IMG_5756 I’ve shared my Dark Fruit Cake recipe before — usually I make them around Canadian Thanksgiving which is in 10 days or so, but this year I started earlier because I’m travelling to Peru at the end of the month and November is too late for the cakes to age enough. So I started last week by adding 10 oz of dark rum to a large Tupperware bowl with a sealing lid, 2/3 full of candied fruit — by yesterday the fruit had soaked up all the rum and smelled wonderful. This afternoon I made the cakes. I’ve ended up with 5 half pound loaves, 7 one pound loaves, and 3 two pound loaves (and then I still have one two pound loaf in the fridge from 2014) — that’s more than enough for gifts this season! I have to admit I cut a very thin slice from one of the mid-sized cakes to make sure it passed quality control – lovely (even if I say so myself). They’re all now wrapped in wax paper, stored in the fridge in ziplock bags for when I will want to wrap them for Christmas giving.

Here’s the recipe [it’s a forgiving recipe – the amounts of fruit are approximate – I don’t measure, just guess]:

  • 2 lbs. mixed candied fruit (a mixture of regular and deluxe which includes pineapple and cherries)
  • 1 lb. red/green candied cherries
  • 1 lb. Thompson raisins
  • add whatever other candied fruit you like
  • 8 oz. dark rum
  • 1/2 lb. butter
  • 2 tsp. almond extract
  • 2 tsp. vanilla
  • 1 1/2 c. white sugar
  • 1 c packed brown sugar (this year I used coconut palm sugar – seems to have come out all right)
  • 6 eggs
  • 4 oz. bittersweet chocolate
  • 1/4 c. molasses
  • [a small jar of grape jelly, strawberry or apricot jam, or marmalade – these days I use marmalade; in fact this year I added the marmalade to the fruit when I soaked it and not in the wet ingredients]
  • 3 c. flour
  • 1/2 tsp. baking soda
  • 1 1/2 tsp. baking powder
  • 1 1/2 tsp. cinnamon
  • 1 tsp. allspice
  • 1 tsp. ground nutmeg (fresh if possible)
  • 1/2 tsp. ginger
  • 1/2 tsp. cloves
  1. Soak candied fruit and raisins in rum for 3-4 days before making the cakes. Add rum to the fruit, cover bowl with plastic wrap and stir occasionally to make sure rum is absorbed by the fruit (Add the marmalade at this stage).
  2. Preheat oven — 275° F
  3. Prepare loaf pans (4-5 two pound pans) by wiping with butter and sprinkling with flour. [I often use aluminum loaf pans and discard them afterwards or I line conventional loaf pans with parchment — that works very well]
  4. Transfer fruit to a very large mixing container [I use my lobster pot to mix these cakes because I double the recipe and with all the fruit and batter, it’s a large amount of stuff!]
  5. In a second large mixing bowl, cream butter until soft.
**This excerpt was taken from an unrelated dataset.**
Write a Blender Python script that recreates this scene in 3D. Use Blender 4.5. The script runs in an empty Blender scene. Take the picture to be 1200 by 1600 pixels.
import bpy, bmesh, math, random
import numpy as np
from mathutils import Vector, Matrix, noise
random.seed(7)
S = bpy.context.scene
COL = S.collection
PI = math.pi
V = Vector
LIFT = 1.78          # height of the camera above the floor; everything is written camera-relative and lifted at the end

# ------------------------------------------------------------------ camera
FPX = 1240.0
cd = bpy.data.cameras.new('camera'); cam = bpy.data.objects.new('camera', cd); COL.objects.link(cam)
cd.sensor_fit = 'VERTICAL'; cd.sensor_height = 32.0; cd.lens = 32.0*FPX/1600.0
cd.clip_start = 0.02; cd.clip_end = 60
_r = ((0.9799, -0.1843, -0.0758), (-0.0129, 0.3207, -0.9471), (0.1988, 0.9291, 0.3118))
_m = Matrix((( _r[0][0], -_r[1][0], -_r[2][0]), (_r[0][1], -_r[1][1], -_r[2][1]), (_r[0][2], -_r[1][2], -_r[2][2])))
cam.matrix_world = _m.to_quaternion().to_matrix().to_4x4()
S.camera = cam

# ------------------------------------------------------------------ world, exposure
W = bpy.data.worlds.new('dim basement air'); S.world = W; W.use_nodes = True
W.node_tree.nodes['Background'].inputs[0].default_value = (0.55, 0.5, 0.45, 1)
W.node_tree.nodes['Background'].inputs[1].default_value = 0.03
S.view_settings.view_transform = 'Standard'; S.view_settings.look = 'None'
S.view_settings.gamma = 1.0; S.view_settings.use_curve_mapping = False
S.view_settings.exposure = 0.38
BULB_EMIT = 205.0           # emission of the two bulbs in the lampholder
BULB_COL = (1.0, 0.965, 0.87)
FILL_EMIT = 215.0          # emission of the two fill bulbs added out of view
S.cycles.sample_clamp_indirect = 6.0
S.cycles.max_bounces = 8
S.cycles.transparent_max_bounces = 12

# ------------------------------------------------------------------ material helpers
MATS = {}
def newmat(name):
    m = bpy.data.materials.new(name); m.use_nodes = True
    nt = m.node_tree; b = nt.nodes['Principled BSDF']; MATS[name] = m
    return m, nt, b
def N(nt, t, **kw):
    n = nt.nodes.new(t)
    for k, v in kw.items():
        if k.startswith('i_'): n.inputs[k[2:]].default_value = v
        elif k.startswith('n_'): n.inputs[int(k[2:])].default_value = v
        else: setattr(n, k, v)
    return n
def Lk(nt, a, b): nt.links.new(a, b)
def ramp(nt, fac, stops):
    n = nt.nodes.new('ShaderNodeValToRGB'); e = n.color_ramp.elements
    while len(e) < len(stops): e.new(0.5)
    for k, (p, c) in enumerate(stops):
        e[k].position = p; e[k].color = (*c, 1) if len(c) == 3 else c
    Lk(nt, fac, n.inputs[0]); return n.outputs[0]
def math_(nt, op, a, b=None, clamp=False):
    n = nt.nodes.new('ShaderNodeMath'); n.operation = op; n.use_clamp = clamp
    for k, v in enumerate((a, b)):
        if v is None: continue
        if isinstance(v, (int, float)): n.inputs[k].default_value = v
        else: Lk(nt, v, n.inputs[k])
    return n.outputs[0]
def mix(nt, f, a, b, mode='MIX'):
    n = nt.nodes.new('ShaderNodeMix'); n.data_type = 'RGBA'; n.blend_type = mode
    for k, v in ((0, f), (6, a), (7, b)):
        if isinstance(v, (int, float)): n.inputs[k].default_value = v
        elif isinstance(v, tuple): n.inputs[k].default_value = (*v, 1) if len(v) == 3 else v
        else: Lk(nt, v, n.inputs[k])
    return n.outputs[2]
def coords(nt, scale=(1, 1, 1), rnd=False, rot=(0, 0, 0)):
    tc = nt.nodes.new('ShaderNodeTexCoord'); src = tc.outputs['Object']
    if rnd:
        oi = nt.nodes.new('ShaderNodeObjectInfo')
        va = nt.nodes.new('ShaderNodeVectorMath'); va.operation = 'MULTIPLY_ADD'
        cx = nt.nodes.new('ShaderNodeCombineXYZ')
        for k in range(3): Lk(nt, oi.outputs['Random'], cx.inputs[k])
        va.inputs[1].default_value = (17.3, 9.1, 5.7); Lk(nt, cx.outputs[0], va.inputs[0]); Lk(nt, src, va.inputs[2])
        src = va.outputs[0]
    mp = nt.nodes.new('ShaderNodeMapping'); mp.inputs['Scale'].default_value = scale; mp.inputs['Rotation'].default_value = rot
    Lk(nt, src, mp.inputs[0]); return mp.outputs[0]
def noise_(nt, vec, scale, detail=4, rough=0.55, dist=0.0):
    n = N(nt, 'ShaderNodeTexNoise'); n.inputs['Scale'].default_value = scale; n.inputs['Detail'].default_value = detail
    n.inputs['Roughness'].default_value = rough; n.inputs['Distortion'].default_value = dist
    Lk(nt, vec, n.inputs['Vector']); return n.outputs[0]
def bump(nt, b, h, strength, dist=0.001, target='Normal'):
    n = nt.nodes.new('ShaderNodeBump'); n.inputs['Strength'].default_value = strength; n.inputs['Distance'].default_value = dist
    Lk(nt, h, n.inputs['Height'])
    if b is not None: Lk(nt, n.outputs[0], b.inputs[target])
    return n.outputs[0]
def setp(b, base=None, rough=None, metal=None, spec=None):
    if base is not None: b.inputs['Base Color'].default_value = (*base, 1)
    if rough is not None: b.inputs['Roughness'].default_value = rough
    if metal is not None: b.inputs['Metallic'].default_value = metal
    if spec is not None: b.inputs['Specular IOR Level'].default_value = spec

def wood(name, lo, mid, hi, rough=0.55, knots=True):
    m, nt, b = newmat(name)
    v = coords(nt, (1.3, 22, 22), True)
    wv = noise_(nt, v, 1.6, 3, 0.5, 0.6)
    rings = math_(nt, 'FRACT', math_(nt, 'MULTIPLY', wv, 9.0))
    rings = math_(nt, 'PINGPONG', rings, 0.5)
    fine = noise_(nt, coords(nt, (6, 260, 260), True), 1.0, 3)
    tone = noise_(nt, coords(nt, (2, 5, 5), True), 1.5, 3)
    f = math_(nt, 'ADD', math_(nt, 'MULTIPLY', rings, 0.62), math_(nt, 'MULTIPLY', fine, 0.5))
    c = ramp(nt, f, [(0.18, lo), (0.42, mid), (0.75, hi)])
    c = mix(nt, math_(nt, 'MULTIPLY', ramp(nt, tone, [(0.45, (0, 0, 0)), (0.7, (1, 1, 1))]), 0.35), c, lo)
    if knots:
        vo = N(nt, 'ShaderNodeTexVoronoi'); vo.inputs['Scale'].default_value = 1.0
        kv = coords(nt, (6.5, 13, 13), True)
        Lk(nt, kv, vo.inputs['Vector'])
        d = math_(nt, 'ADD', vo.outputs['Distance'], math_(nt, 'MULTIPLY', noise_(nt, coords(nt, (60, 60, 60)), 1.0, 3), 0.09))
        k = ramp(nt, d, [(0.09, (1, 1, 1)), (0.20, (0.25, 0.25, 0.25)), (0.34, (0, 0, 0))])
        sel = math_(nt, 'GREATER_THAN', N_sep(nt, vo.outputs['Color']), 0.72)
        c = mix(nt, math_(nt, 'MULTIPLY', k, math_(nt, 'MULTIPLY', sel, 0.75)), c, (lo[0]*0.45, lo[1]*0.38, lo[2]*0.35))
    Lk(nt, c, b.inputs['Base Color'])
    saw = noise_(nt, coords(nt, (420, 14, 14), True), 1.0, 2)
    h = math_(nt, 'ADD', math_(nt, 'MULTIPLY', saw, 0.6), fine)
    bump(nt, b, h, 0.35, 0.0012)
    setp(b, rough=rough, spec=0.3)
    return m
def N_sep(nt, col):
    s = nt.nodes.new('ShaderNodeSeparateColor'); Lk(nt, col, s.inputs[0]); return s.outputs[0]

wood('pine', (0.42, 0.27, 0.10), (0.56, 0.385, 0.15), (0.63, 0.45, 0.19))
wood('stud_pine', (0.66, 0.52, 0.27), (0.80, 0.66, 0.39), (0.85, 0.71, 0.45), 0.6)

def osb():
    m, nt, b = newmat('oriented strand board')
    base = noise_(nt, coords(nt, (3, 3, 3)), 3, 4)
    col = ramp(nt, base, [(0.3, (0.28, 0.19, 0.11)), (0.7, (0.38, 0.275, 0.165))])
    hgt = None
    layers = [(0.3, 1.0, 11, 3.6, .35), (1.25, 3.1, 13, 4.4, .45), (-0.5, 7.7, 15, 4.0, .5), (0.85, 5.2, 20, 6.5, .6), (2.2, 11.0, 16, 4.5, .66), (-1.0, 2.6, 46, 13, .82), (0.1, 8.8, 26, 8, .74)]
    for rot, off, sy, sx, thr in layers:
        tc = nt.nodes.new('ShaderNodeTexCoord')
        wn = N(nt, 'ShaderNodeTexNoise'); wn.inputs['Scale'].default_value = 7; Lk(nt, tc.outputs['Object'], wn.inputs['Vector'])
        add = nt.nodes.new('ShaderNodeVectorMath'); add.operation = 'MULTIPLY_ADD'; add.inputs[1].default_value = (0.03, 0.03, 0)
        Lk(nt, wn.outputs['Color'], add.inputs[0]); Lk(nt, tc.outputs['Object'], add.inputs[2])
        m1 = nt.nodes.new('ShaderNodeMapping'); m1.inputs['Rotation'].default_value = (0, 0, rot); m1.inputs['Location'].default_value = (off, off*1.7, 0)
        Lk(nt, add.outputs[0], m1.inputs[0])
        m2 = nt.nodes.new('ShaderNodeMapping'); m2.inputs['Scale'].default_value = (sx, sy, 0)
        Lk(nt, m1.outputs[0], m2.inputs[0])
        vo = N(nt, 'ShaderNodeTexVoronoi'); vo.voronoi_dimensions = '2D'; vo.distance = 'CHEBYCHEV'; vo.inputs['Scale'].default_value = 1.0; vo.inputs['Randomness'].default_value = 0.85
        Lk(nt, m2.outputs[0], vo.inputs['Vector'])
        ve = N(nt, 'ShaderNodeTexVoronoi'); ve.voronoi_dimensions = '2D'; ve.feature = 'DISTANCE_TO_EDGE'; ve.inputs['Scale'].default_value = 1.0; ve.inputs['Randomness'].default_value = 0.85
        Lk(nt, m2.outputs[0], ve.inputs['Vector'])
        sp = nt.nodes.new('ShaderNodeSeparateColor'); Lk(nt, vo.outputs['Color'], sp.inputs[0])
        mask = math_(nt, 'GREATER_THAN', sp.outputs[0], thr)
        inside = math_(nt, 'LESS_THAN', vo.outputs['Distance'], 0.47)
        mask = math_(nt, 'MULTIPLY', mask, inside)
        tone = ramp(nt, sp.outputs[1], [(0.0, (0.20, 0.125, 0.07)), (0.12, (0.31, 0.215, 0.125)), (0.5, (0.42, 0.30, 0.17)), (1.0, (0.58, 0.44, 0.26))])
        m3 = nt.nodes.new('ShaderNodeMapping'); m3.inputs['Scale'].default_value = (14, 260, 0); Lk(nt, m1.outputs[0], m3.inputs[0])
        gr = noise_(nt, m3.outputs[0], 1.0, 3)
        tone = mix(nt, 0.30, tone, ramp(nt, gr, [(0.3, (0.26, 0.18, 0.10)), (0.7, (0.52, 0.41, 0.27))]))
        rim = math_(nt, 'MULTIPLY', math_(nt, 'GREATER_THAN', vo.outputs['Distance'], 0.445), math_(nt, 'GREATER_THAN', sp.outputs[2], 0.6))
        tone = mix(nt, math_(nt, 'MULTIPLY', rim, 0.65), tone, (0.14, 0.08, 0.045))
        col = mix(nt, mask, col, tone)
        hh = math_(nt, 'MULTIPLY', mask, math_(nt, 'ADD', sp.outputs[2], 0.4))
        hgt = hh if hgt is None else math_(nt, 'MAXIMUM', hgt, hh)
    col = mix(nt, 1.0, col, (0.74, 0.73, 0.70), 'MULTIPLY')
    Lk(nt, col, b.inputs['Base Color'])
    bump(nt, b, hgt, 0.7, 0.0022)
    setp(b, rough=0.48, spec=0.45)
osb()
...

Add almond extract and vanilla and incorporate.
  6. Add sugar and cream until well blended. Add eggs one at a time beating well until incorporated into mixture.
  7. Add molasses.
  8. Melt chocolate [I use my microwave oven for this] and add.
  9. [Add jam or jelly or marmalade if you’re using it and haven’t added it to the candied fruit to soak]
  10. In a separate large bowl mix flour, baking soda, baking powder, spices.
  11. Add about half of this mixture to the candied fruit and mix well.
  12. Add remaining flower mixture to fruit and mix.
  13. Add butter and egg mixture to fruit and mix well.
  14. Fill loaf pans about 3/4 full. [The cakes rise and will spill over into the oven if the pans are too full; I put the loaf pans on a cookie sheet to catch any spill over — I’ve had to clean the oven more than once so I don’t take chances any more]
  15. Place pans in middle of oven.
  16. Bake slowly. Test with a skewer. Cakes are done when the skewer comes out clean. [Takes anywhere from about 1 1/2 to 3 hours]
  17. Remove cakes from oven. Place on a rack to cool.
  18. Once they’re completely cool, remove the cakes from the pans [peel away parchment if you’ve used it].
  19. Wrap each cake in waxed paper. Put each into a ziplock bag and refrigerate for at least a month before using.

Depending on the amount of fruit you use, this recipe makes between 4 – 6 two pound cakes. [Since I double the recipe, I generally get 6 2-lb cakes and 10 small (~1/2-lb) cakes]

If you enjoy a tasty dark fruit cake, do try this one.